Les villageois indigènes rencontrent de nombreuses difficultés. La grotte où Jésus est né sentait sans doute l’odeur des bêtes, qui avaient du fourrage et de l’eau pour la nuit, mais saint Joseph a sûrement dû la nettoyer et ajouter de la paille dans la mangeoire. Il a peut-être dû nettoyer les excréments d’animaux avec ses propres mains, d’un coin à l’autre de l’étable, sans eau pour se nettoyer. Ce qui signifie que Joseph et Marie se sont simplement mêlés aux bêtes par un froid mordant.

« Ces gens-là aussi partagent les souffrances de la famille de Joseph »

On peut imaginer les souffrances endurées par la Vierge Marie en donnant naissance à son fils premier né. Après la naissance, cette pauvre famille a dû fuir vers une terre étrangère pour se cacher. La misère de cette famille démunie, rejetée de tous à l’époque, est une image que j’aime me rappeler. J’ai le sentiment que les décorations lumineuses, les sapins de Noël, les belles crèches et les célébrations festives ne reflètent pas le vrai sens de la Nativité. Cela aurait par exemple plus de sens de rendre visite à une pauvre veuve dans un des villages, quelqu’un qui n’a pratiquement pas de quoi se nourrir, se loger et se vêtir, et lui acheter de la nourriture et des vêtements chauds afin de l’aider un peu à traverser l’hiver.

J’aime me souvenir de toutes ces personnes déplacées, tous les chrétiens persécutés qui vivent loin de leurs villages. Je connais beaucoup d’entre eux personnellement. Je me souviens de sans-abri, de personnes affamées, de filles et de femmes abusées sexuellement, d’innocents derrière les barreaux, de communautés indigènes et Dalits (intouchables) exploitées… Je crois que ces gens-là aussi partagent les souffrances et les douleurs de la famille de Joseph. Laissons l’enfant Jésus les consoler et leur donner sa puissance divine, afin qu’ils puissent faire face aux épreuves avec courage et vivre dignement.

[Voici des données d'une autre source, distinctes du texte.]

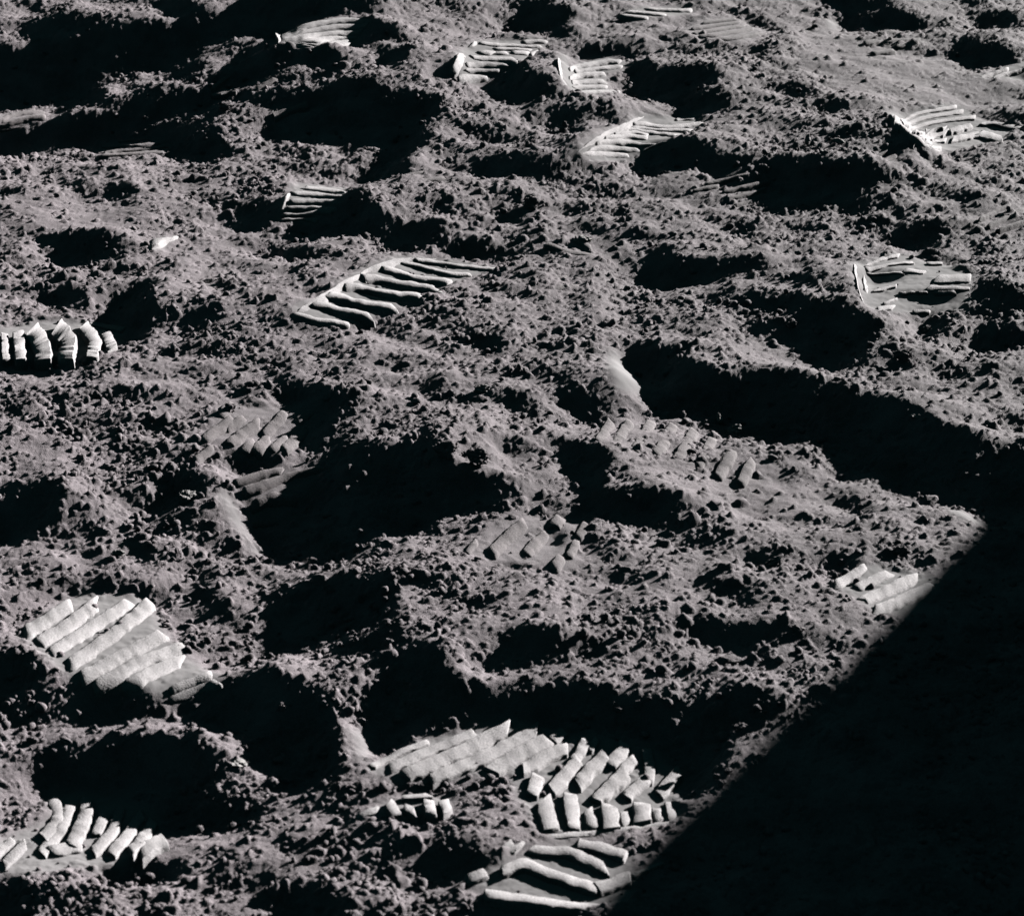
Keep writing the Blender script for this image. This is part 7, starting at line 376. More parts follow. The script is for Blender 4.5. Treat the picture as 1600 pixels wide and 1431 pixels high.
["pale print of jagged upright blocks in the bottom left corner",[[37,[-370,1786,-376,1778],[-361,1762,-368,1755],[-356,1736,-365,1741],[-358,1716,-367,1725],[-361,1698,-370,1708]],[34,[-351,1764,-359,1769],[-350,1737,-358,1743],[-351,1713,-359,1721],[-355,1691,-363,1702],[-358,1669,-366,1681]],[46,[-339,1781,-349,1780],[-335,1753,-346,1757],[-334,1729,-345,1736],[-335,1708,-346,1717],[-336,1685,-347,1695]],[32,[-320,1751,-328,1757],[-321,1739,-329,1744],[-322,1726,-330,1732],[-323,1714,-330,1718]],[35,[-310,1763,-318,1768],[-310,1742,-318,1746],[-311,1718,-319,1726],[-315,1694,-323,1708],[-319,1671,-327,1687]],[34,[-292,1753,-299,1760],[-296,1737,-303,1744],[-298,1715,-306,1725],[-301,1688,-310,1706],[-304,1663,-313,1683]],[37,[-282,1747,-290,1751],[-283,1728,-291,1736],[-284,1700,-294,1723],[-286,1680,-296,1705],[-289,1662,-298,1686]],[33,[-266,1688,-276,1728],[-272,1678,-280,1714],[-277,1671,-285,1701],[-282,1664,-290,1692]],[32,[-358,1688,-354,1671],[-351,1694,-346,1675],[-343,1698,-339,1679],[-336,1704,-331,1685]],[29,[-374,1689,-381,1700],[-377,1676,-384,1686],[-380,1663,-387,1673],[-383,1648,-390,1660]],[26,[-386,1696,-391,1706],[-389,1685,-395,1694],[-392,1673,-398,1683],[-396,1662,-401,1671]]]],
["big white print of long slanting slabs at the bottom centre",[[25,[-114,1775,-111,1767],[-104,1797,-101,1782],[-93,1808,-90,1795],[-81,1818,-79,1805],[-69,1828,-67,1816]],[27,[-100,1778,-96,1761],[-84,1796,-80,1778],[-67,1813,-64,1795],[-49,1829,-46,1810],[-32,1844,-29,1824]],[39,[-88,1765,-83,1745],[-68,1786,-63,1763],[-47,1805,-42,1784],[-26,1828,-21,1805],[-5,1847,0,1829]],[39,[-67,1761,-63,1741],[-46,1780,-41,1761],[-24,1802,-19,1780],[-3,1824,2,1806],[19,1849,24,1832]],[40,[-20,1776,-14,1757],[-9,1792,-3,1773],[3,1808,8,1787],[15,1823,20,1801],[28,1836,32,1815]],[34,[6,1782,11,1765],[15,1793,20,1776],[24,1806,28,1787],[34,1816,37,1797],[45,1824,47,1804]]]],
["shattered white blocks and upright slabs along the rim of the big print",[[27,[31,1832,35,1821],[36,1841,40,1830],[42,1846,46,1839]],[41,[28,1747,35,1736],[33,1760,41,1749],[39,1776,47,1764],[45,1789,52,1777],[51,1803,58,1791]],[33,[46,1798,53,1789],[50,1806,56,1799],[53,1816,59,1807],[55,1825,62,1818],[58,1835,65,1827]],[43,[48,1760,56,1750],[54,1775,62,1763],[60,1789,67,1776],[67,1801,74,1788],[73,1814,80,1801]],[25,[61,1815,66,1812],[64,1827,69,1821],[68,1836,72,1832]],[44,[62,1739,69,1726],[68,1752,75,1738],[75,1764,82,1751],[82,1777,88,1762],[89,1788,95,1774]],[38,[75,1795,82,1785],[79,1805,86,1794],[83,1812,90,1802],[86,1821,94,1814],[88,1831,97,1824]],[35,[82,1778,88,1770],[86,1788,92,1778],[89,1796,95,1785],[94,1804,99,1794],[98,1811,103,1801]],[38,[87,1750,93,1738],[92,1759,97,1747],[97,1767,102,1755],[102,1777,107,1764],[107,1784,112,1771]],[30,[106,1772,113,1772],[107,1785,115,1786],[108,1797,116,1801],[107,1808,115,1814],[106,1820,113,1823]],[38,[114,1757,121,1749],[118,1769,125,1760],[123,1779,130,1770],[128,1790,135,1781],[133,1800,140,1792]],[42,[10,1733,20,1729],[12,1743,22,1739],[14,1755,24,1751],[16,1767,26,1763]],[55,[31,1730,18,1721],[33,1714,20,1704],[35,1699,22,1690],[37,1683,24,1675]],[43,[51,1742,40,1738],[52,1724,41,1719],[52,1705,42,1701],[53,1688,43,1684]],[32,[63,1723,55,1716],[64,1712,57,1707],[66,1703,58,1696],[67,1694,60,1687]],[53,[83,1729,70,1724],[83,1717,70,1711],[83,1702,70,1698],[84,1691,70,1688]],[28,[91,1725,84,1719],[92,1712,85,1708],[93,1702,86,1698]],[54,[109,1736,95,1732],[108,1725,95,1721],[108,1712,95,1710],[108,1703,94,1701]],[29,[117,1734,110,1730],[117,1722,110,1717],[118,1711,111,1706]],[29,[129,1748,121,1745],[129,1729,122,1725],[129,1711,122,1710]],[25,[26,1676,27,1670],[52,1685,52,1678],[78,1694,78,1688],[104,1703,104,1697],[129,1709,129,1703]]]],
["small angular white lumps left of the big broken print",[[25,[-121,1699,-119,1691],[-116,1700,-114,1694],[-110,1705,-108,1697],[-105,1708,-103,1700]],[39,[-93,1718,-99,1709],[-89,1707,-96,1699],[-86,1698,-92,1690]],[25,[-87,1729,-86,1719],[-79,1730,-79,1721],[-72,1730,-71,1722],[-65,1733,-64,1725]],[34,[-83,1712,-85,1701],[-78,1708,-81,1698],[-74,1705,-76,1693]],[42,[-61,1720,-69,1717],[-60,1708,-68,1704],[-58,1696,-67,1694]],[43,[-50,1724,-58,1715],[-48,1712,-55,1706],[-46,1703,-53,1695]]]],
["dark bottom print with three long arched slabs beside the straight shadow",[[43,[13,1657,13,1644],[29,1657,28,1646],[45,1658,43,1645],[59,1649,56,1636],[73,1638,70,1626]],[46,[50,1672,49,1658],[60,1670,58,1658],[70,1670,68,1656],[80,1664,76,1651],[88,1658,85,1645]],[51,[-9,1624,-7,1610],[10,1637,10,1621],[29,1626,26,1612],[47,1618,45,1603],[65,1610,63,1595]],[56,[61,1610,64,1595],[70,1616,72,1601],[79,1624,81,1608],[88,1630,90,1614]],[25,[90,1632,91,1626],[98,1638,99,1635],[106,1644,107,1641],[114,1651,115,1647]],[40,[-36,1614,-34,1602],[-31,1617,-29,1604],[-26,1620,-23,1608],[-20,1622,-18,1611]],[46,[-20,1594,-21,1580],[4,1590,3,1576],[29,1586,28,1573],[53,1583,52,1571],[78,1584,77,1571]],[57,[-6,1658,-7,1642],[1,1657,-1,1642],[7,1657,6,1643]]]],
["broken crusts and one short grey bar in rubble right of the leaf-shaped print",[[31,[25,2841,25,2822],[45,2845,45,2826],[64,2848,64,2829],[84,2852,84,2834]],[26,[-6,2856,-4,2839],[4,2864,6,2848],[15,2872,16,2858]],[25,[43,2985,41,2975],[57,2975,56,2965],[72,2966,70,2953],[87,2960,86,2946],[103,2953,102,2939]],[25,[79,3008,76,2999],[85,3000,83,2991],[92,2992,89,2980],[99,2981,96,2968]],[25,[36,2869,36,2859],[45,2874,45,2864],[54,2878,55,2867],[64,2881,64,2871]]]],
["faint print of grey bars left of the wide black hollow at upper right",[[25,[270,3177,271,3169],[292,3191,292,3183],[313,3203,314,3197],[336,3219,336,3213]],[25,[277,3154,277,3146],[294,3168,295,3160],[312,3181,312,3173],[330,3201,330,3196]],[25,[250,3207,250,3199],[271,3218,271,3209],[291,3224,291,3218],[311,3231,311,3224]],[25,[232,3179,232,3173],[244,3188,244,3179],[257,3195,257,3186],[269,3202,269,3193]],[25,[284,3134,284,3125],[296,3144,296,3138],[308,3154,308,3150],[319,3161,320,3157]]]],
["very faint grey ridges at the right edge below the tilted print",[[25,[580,3043,579,3035],[598,3070,598,3062],[615,3092,615,3086],[633,3114,632,3106]],[25,[587,3024,588,3018],[607,3049,607,3043],[627,3076,627,3068],[647,3101,647,3095]],[25,[600,3015,600,3011],[617,3034,617,3028],[635,3052,635,3046],[653,3073,652,3065]]]],
["faint grey bars of a half-buried print under the bright slab in rubble",[[25,[424,3218,424,3209],[439,3234,439,3223],[454,3250,454,3239],[469,3264,469,3256]],[25,[444,3199,445,3197],[460,3217,459,3200],[476,3244,476,3234],[492,3262,492,3256]],[25,[466,3197,468,3195],[478,3206,478,3198],[493,3241,492,3223],[504,3247,504,3239]]]],
["grey cracked bars between two dark hollows near the top right",[[25,[539,3866,538,3847],[554,3877,552,3858],[569,3887,567,3870]],[25,[574,3884,571,3867],[593,3889,590,3872],[611,3892,610,3879],[631,3899,629,3885]],[25,[588,3859,587,3843],[604,3867,603,3853],[620,3878,618,3864],[637,3893,634,3874]],[25,[545,3808,544,3793],[557,3815,556,3802],[569,3823,568,3810],[582,3833,580,3818]],[25,[573,3942,569,3911],[585,3937,583,3917],[600,3944,598,3924]]]],
["scattered grey blocks on the mound inside the big left shadow",[[26,[-435,3609,-431,3607],[-426,3632,-422,3629],[-416,3649,-412,3647],[-406,3671,-402,3664]],[25,[-424,3602,-420,3576],[-414,3622,-408,3579],[-401,3625,-395,3578]],[25,[-368,3582,-364,3571],[-359,3591,-356,3581],[-351,3601,-347,3592],[-342,3612,-339,3602]],[42,[-338,3506,-333,3489],[-322,3515,-318,3504],[-306,3524,-303,3515],[-291,3535,-287,3520]]]],
["broad faint print of soft leaning grey ridges just below the bright trench wall",[[30,[83,2364,90,2353],[88,2398,96,2381],[94,2432,101,2414],[99,2465,107,2443]],[32,[99,2357,107,2353],[105,2393,113,2377],[112,2432,120,2414],[119,2458,127,2450]],[32,[119,2354,127,2344],[126,2390,134,2379],[134,2434,142,2419],[141,2469,150,2465]],[32,[140,2353,148,2344],[148,2388,156,2377],[156,2429,164,2415],[165,2473,172,2454]],[32,[161,2349,169,2340],[169,2380,177,2369],[177,2418,185,2405],[186,2459,194,2448]],[29,[181,2341,189,2332],[189,2366,196,2356],[196,2399,203,2384],[204,2435,211,2421]],[29,[200,2319,207,2307],[207,2345,214,2334],[214,2366,221,2353],[222,2398,229,2383]],[27,[221,2304,228,2297],[227,2327,234,2319],[233,2348,240,2338],[240,2372,246,2361]]]],
["two thin grey bars below the big black hollow near the top",[[25,[-146,3228,-145,3215],[-131,3231,-130,3218],[-117,3238,-116,3227],[-103,3247,-102,3236]],[25,[-126,3197,-125,3180],[-114,3206,-113,3191],[-101,3215,-100,3200],[-88,3225,-87,3209]]]]]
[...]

Après la messe de minuit, durant la veille de Noël, les membres de la tribu Ho sont restés dans les villages toute la nuit, en dansant et en entonnant des chants de Noël, avant de rentrer chez eux au matin. Leurs célébrations sont communautaires. En ce temps de Noël, c’est un beau témoignage de voir Dieu vivre au milieu du peuple Ho démuni. Dans le district de Mayurbhanj, même deux décennies après le meurtre du père Arul Doss, la foi de cette communauté reste très forte. Ils savent que Jésus est venu comme l’un d’entre eux. Malgré des vies fragiles confrontées aux dangers et à l’insécurité, Jésus est venu apporter la vie et l’espérance.